(What you need to do) Copy each line that contains the string "Generate".

(Records to use)
════════════════════

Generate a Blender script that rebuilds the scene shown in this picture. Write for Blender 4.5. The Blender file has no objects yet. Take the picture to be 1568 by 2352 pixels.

════════════════════

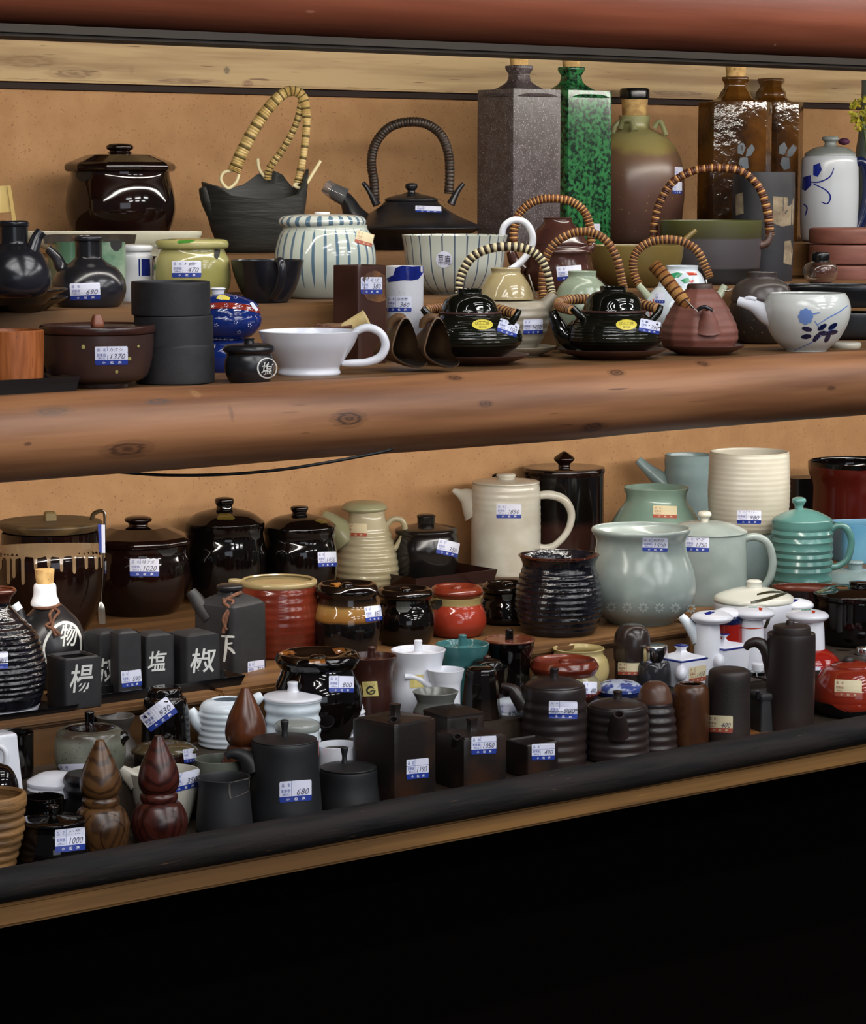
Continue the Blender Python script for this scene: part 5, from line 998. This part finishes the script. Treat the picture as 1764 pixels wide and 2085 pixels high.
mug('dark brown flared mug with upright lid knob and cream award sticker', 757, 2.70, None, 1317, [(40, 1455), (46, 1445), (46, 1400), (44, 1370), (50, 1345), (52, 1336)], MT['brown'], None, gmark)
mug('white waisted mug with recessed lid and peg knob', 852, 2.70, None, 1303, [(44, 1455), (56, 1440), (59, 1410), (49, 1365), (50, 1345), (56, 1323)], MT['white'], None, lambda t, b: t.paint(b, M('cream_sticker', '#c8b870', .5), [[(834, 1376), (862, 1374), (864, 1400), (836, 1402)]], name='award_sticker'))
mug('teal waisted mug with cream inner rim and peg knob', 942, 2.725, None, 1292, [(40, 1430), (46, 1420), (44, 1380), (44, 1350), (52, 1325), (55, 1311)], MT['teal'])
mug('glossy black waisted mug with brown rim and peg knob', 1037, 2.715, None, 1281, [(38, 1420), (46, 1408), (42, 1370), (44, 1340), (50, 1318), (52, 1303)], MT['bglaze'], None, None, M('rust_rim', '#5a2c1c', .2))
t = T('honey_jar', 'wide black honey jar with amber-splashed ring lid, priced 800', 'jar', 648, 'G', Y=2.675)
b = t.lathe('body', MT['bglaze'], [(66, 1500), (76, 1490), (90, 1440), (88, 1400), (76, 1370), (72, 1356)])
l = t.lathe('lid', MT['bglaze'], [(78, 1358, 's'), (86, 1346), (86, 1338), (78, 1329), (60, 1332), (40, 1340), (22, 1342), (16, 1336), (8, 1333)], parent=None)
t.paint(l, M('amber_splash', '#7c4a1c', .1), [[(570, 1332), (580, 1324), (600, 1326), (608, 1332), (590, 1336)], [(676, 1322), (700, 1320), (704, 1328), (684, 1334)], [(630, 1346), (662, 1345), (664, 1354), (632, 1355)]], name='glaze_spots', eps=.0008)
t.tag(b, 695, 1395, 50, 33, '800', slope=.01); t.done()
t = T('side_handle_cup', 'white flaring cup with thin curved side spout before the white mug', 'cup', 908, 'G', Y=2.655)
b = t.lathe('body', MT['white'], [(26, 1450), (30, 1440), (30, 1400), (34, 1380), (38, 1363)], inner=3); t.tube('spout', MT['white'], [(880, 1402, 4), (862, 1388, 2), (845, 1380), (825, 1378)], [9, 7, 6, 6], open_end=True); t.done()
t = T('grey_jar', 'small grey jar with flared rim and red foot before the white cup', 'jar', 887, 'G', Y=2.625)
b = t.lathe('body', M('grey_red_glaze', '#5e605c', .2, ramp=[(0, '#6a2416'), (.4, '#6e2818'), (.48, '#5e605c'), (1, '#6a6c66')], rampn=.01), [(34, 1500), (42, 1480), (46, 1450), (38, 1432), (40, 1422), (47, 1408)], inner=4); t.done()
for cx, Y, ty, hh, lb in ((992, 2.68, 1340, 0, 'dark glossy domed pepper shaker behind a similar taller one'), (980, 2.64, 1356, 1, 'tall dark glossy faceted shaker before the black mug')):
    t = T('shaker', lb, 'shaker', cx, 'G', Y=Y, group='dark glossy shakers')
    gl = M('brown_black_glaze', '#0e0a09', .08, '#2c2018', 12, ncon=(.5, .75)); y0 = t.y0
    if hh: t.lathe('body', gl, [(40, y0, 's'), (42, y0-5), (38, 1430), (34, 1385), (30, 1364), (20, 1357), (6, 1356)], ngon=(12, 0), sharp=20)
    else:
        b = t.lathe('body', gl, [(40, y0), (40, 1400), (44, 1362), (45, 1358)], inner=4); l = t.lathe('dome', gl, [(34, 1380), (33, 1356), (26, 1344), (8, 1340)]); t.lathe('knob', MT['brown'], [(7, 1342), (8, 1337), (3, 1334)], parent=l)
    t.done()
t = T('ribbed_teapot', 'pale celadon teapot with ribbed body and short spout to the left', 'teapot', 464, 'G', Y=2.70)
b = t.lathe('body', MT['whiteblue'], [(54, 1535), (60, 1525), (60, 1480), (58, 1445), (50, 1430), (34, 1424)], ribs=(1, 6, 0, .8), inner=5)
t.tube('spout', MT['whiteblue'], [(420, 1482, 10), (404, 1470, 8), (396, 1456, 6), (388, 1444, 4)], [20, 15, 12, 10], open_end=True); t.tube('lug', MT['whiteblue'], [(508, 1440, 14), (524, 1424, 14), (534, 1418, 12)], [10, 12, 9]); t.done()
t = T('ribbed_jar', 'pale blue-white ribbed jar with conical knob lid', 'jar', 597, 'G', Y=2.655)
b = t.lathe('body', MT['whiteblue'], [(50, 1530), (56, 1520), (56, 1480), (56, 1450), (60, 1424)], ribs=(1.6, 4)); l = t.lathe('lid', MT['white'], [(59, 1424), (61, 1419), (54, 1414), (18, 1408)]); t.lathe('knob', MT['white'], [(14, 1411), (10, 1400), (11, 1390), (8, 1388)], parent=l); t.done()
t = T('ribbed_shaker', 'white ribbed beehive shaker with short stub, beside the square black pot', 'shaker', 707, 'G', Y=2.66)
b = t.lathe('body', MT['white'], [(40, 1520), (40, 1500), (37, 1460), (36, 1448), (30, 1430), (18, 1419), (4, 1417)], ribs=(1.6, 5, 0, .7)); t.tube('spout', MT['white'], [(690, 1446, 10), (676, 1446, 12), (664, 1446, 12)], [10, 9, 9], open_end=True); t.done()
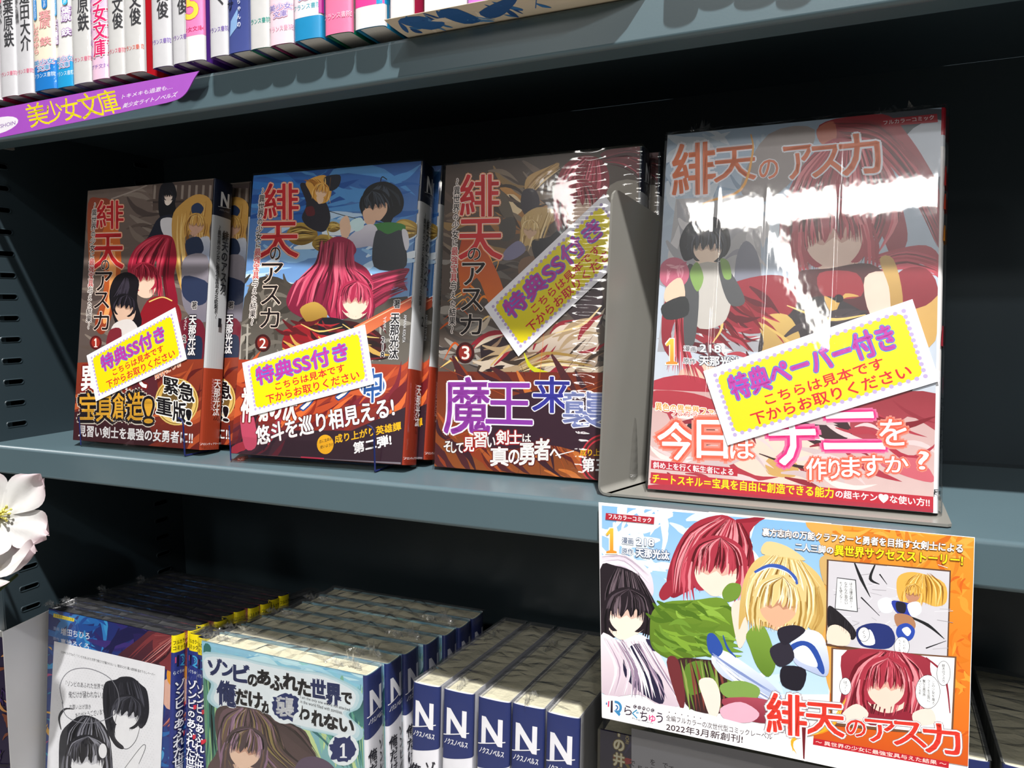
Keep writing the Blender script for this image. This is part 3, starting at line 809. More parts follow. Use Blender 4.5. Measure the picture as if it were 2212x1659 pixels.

════════════════════

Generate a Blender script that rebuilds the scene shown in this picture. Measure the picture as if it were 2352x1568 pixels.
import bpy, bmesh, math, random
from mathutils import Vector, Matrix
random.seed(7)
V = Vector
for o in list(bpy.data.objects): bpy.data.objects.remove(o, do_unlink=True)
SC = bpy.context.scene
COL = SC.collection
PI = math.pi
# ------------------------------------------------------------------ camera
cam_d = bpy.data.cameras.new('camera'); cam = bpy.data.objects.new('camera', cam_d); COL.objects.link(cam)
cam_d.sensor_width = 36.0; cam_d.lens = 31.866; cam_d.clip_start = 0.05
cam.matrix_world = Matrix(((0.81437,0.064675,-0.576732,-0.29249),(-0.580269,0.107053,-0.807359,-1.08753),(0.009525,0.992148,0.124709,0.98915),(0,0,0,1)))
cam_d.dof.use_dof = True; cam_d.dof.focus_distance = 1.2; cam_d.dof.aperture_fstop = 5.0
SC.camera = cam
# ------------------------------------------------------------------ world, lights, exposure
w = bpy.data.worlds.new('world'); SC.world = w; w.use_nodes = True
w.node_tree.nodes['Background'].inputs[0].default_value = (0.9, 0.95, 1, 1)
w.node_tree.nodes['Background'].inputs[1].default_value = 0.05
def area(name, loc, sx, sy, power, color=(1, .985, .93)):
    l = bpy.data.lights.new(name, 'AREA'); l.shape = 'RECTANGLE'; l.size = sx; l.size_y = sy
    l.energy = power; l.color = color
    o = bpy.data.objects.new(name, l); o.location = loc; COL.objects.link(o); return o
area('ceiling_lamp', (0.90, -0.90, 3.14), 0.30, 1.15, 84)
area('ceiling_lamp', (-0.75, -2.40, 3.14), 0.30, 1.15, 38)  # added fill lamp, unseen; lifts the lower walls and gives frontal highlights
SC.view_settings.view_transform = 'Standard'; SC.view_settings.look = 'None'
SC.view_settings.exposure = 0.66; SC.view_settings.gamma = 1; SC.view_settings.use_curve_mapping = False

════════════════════

(Exercise solution)
Generate a Blender script that rebuilds the scene shown in this picture. Write for Blender 4.5. The Blender file has no objects yet. Take the picture to be 1568 by 2352 pixels.
Generate a Blender script that rebuilds the scene shown in this picture. Measure the picture as if it were 2352x1568 pixels.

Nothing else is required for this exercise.